The offensive line also seems to have been put together in a productive manner by Sean Kugler.

The only thing that can get these Steelers off track is Bruce Arians.

Now, that's not a shot at Arians. It's just a fact.

You might think it's a godsend to have Roethlisberger back and, to a degree, that's true. He makes the team better in every aspect that Arians wants to accomplish with the offense.

Roethlisberger makes the run game better, the pass game better (obviously), the third-down conversions easier to attack and the options are almost endless when it comes to the red zone. Saying all of that, Arians has a tremendously difficult situation in front of him with the return of Roethlisberger as his play toy.

How do you incorporate and use your franchise quarterback to the fullest without getting away from what got you to 3-1?

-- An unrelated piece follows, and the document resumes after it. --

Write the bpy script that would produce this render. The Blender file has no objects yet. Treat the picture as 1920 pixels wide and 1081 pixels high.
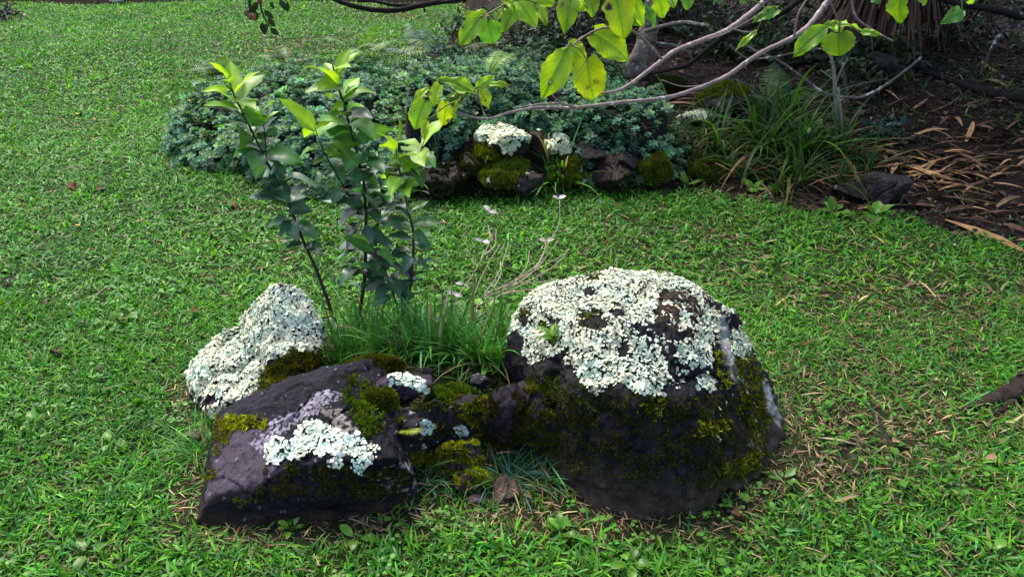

The simple answer is that you don't.

There's no way to continue what you did to get to 3-1 and use the guy capable of 4,000-yard seasons and 30-tochdown seasons to his fullest potential.

Let's face it, whatever Arians does is not going to be right in the eyes of the masses and that's OK.

If he continues to call run at the pace he is now then he is wasting his $100 million quarterback and what he brings to the table.

If he reverts back to last year when he called 16 percent more pass plays than run plays that resulted in crazy offensive numbers but only a 9-7 record, then he's thumbing his nose at what was successful the first month of the season.

It's definitely not a winnable situation for Arians.

Sure, the Steelers need to open it up more and throw the ball and I'm sure they will. No more of this run on first and second down and throw on 3rd-and-long. No more of this "punting the ball is not necessarily a bad thing" stuff.

For the most part, that's the way the offense has worked through the first month of the season, but that's also not going to provide the best chance of winning a Super Bowl.

Arians has always talked about having a balanced offensive football team and he's going to have the best opportunity to show that's what his philosophy really is all about.

For that to happen, Arians must control his absolute fascination of throwing the ball if this offense, if this team, is going to be successful.

There is no better time to employ the theory of throwing to get a lead in the first half and running to close out the game in the second half than right now. There's no better time than now to have a team like Cleveland on your schedule. The Browns can't stop either the run or the pass. It should be a nice practice session for Arians next week.

But do you really believe that will how it shakes out?

Not me. Arians is a pass-first guy and he's proven that over his career. In six seasons as an NFL offensive coordinator -- three with Cleveland and three with the Steelers -- Arians has called more running plays than passing plays just once. That's a telling stat right there.

But again, the owner never told him before that he needs to run the ball better, either.

Bruce Arians – the man who holds the fate of the Steelers in his hands … literally.